The thing about shifting yourself out of the family home and into the world is that you have to start to deal with the Things That Your Mum Can't Fix. Of course, I'm not actually in the world yet, I'm in a sort of pretend one, at university, where I can still have meals made for me and if I really need it a real adult will help me sort things out.
It's still a step up from mum and dad being in the next room, and there's still a sense of launching yourself into adulthood without the instruction booklet or a helmet to help with the crash landing. You arrive in the world alone, ready to force strangers to be your friends and hope that they like you.
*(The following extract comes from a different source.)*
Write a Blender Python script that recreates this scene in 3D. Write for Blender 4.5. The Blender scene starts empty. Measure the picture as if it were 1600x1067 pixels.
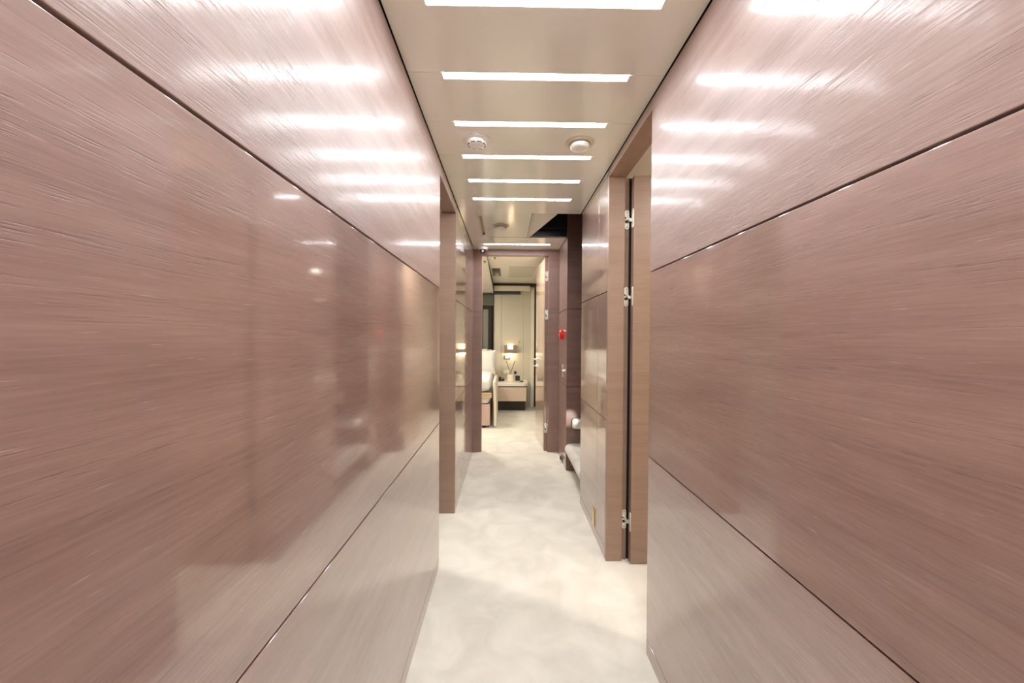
import bpy, bmesh, math, random
from mathutils import Vector, Matrix, noise
random.seed(7)
S = bpy.context.scene
C = S.collection

# ------------------------------------------------------------------ helpers
def tag(o, label=None, cat=None, group=None, kind=None):
    if label: o['label'] = label
    if cat: o['category'] = cat
    if group: o['group'] = group
    if kind: o['kind'] = kind
    return o

def thing(name, loc, label, cat, group=None, kind=None):
    o = bpy.data.objects.new(name, None)
    o.empty_display_size = .05
    o.location = loc
    C.objects.link(o)
    return tag(o, label, cat, group, kind)

def origin(o):
    v = Vector((0, 0, 0))
    while o is not None:
        v += o.location
        o = o.parent
    return v

class MB:
    def __init__(self):
        self.bm = bmesh.new()
    def _merge(self, t):
        me = bpy.data.meshes.new('tmp')
        t.to_mesh(me); t.free()
        self.bm.from_mesh(me)
        bpy.data.meshes.remove(me)
        return self
    def box(self, x0, x1, y0, y1, z0, z1, bev=0, seg=2, rot=None):
        t = bmesh.new()
        bmesh.ops.create_cube(t, size=1)
        for v in t.verts:
            v.co = Vector(((x0+x1)/2+v.co.x*(x1-x0), (y0+y1)/2+v.co.y*(y1-y0), (z0+z1)/2+v.co.z*(z1-z0)))
        if bev:
            bmesh.ops.bevel(t, geom=t.edges[:], offset=bev, segments=seg, profile=.5, affect='EDGES')
        if rot:
            bmesh.ops.transform(t, matrix=rot, verts=t.verts[:])
        return self._merge(t)
    def prism(self, poly, axis, a, b, bev=0, seg=2):
        """poly in the two remaining axes (in x,y,z order), extruded along axis from a to b"""
        t = bmesh.new()
        def mk(p, h):
            if axis == 'x': return Vector((h, p[0], p[1]))
            if axis == 'y': return Vector((p[0], h, p[1]))
            return Vector((p[0], p[1], h))
        lo = [t.verts.new(mk(p, a)) for p in poly]
        hi = [t.verts.new(mk(p, b)) for p in poly]
        n = len(poly)
        t.faces.new(lo); t.faces.new(hi[::-1])
        for i in range(n):
            t.faces.new((lo[i], lo[(i+1) % n], hi[(i+1) % n], hi[i]))
        bmesh.ops.recalc_face_normals(t, faces=t.faces[:])
        if bev:
            es = [e for e in t.edges if len(e.link_faces) == 2 and e.calc_face_angle(0) > .6]
            bmesh.ops.bevel(t, geom=es, offset=bev, segments=seg, profile=.5, affect='EDGES')
        return self._merge(t)
    def lathe(self, prof, c, axis='z', n=40, sgn=1):
        """prof: (radius, height) pairs"""
        t = bmesh.new()
        rings = []
        for r, h in prof:
            ring = []
            for i in range(n):
                a = 2*math.pi*i/n
                p = (r*math.cos(a), r*math.sin(a), h*sgn)
                if axis == 'x': p = (p[2], p[0], p[1])
                if axis == 'y': p = (p[0], p[2], p[1])
                ring.append(t.verts.new(Vector(c)+Vector(p)))
            rings.append(ring)
        for a, b in zip(rings[:-1], rings[1:]):
            for i in range(n):
                t.faces.new((a[i], a[(i+1) % n], b[(i+1) % n], b[i]))
        t.faces.new(rings[0][::-1]); t.faces.new(rings[-1])
        bmesh.ops.remove_doubles(t, verts=t.verts[:], dist=1e-6)
        bmesh.ops.recalc_face_normals(t, faces=t.faces[:])
        return self._merge(t)
    def tube(self, pts, r, n=12):
        t = bmesh.new()
        pts = [Vector(p) for p in pts]
        rings = []
        for i, p in enumerate(pts):
            d = (pts[min(i+1, len(pts)-1)]-pts[max(i-1, 0)]).normalized()
            u = d.orthogonal().normalized() if i == 0 else (u-d*u.dot(d)).normalized()
            w = d.cross(u)
            rr = r[i] if isinstance(r, (list, tuple)) else r
            rings.append([t.verts.new(p+u*math.cos(2*math.pi*k/n)*rr+w*math.sin(2*math.pi*k/n)*rr) for k in range(n)])
        for a, b in zip(rings[:-1], rings[1:]):
            for i in range(n):
                t.faces.new((a[i], a[(i+1) % n], b[(i+1) % n], b[i]))
        t.faces.new(rings[0][::-1]); t.faces.new(rings[-1])
        bmesh.ops.recalc_face_normals(t, faces=t.faces[:])
        return self._merge(t)
    def grid(self, fn, nu, nv, th=0):
        """fn(u,v)->Vector, u,v in 0..1; th gives it thickness"""
        t = bmesh.new()
        g = [[t.verts.new(fn(i/(nu-1), j/(nv-1))) for j in range(nv)] for i in range(nu)]
        for i in range(nu-1):
            for j in range(nv-1):
                t.faces.new((g[i][j], g[i+1][j], g[i+1][j+1], g[i][j+1]))
        if th:
            bmesh.ops.recalc_face_normals(t, faces=t.faces[:])
            bmesh.ops.solidify(t, geom=t.faces[:], thickness=th)
        bmesh.ops.recalc_face_normals(t, faces=t.faces[:])
        return self._merge(t)
    def build(self, name, mat, parent=None, smooth=False, loc=None):
        o0 = origin(parent) if parent else Vector(loc or (0, 0, 0))
        if o0.length:
            bmesh.ops.translate(self.bm, vec=-o0, verts=self.bm.verts[:])
        me = bpy.data.meshes.new(name)
        self.bm.to_mesh(me); self.bm.free()
        if smooth:
            for p in me.polygons: p.use_smooth = True
            me.set_sharp_from_angle(angle=math.radians(38))
        me.materials.append(mat)
        o = bpy.data.objects.new(name, me)
        C.objects.link(o)
        if parent: o.parent = parent
        else: o.location = o0
        if smooth:
            wm = o.modifiers.new('weighted', 'WEIGHTED_NORMAL'); wm.keep_sharp = True
        return o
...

You arrive in the world really hoping that at some point these strangers will be able to look after you.
Thing is, I'm not talking about having to do the washing up every day, or making sure you clean the sheets regularly, I'm talking about the emotional labour of putting your lifeline at the end of a phone and throwing yourself into the hands of people you've only just met.
You're not reinventing yourself, as such, but suddenly you find yourself peeling back layer by layer to friends you have decided to trust. You watch people learn about you as an almost fully formed adult. There's a lot for them to catch up on, a lot for them to get to know, and it all happens at double speed.
The Things That Your Mum Can't Fix are the things that made me realise that nobody can read my mind except for my mother. I've had to learn to ask people for help, to allow myself to trust, and to allow myself to be completely vulnerable in front of brand new friends. The learning about each other happens at double speed because no one else is around to take care of us. Okay, Mum is still at the end of a phone call, but she's not there to hold you when you cry or when you're scared or when you think you need some helping out. You've got to both be that for other people, and let them do it for you.
It's a gamble when you meet new people to know whether you'll be able to trust them with all sides of yourself, but when you get it right it really, really works. It's a new kind of love, a new kind of friendship, a new kind of being. And it's great, and it feels great, and I am very lucky.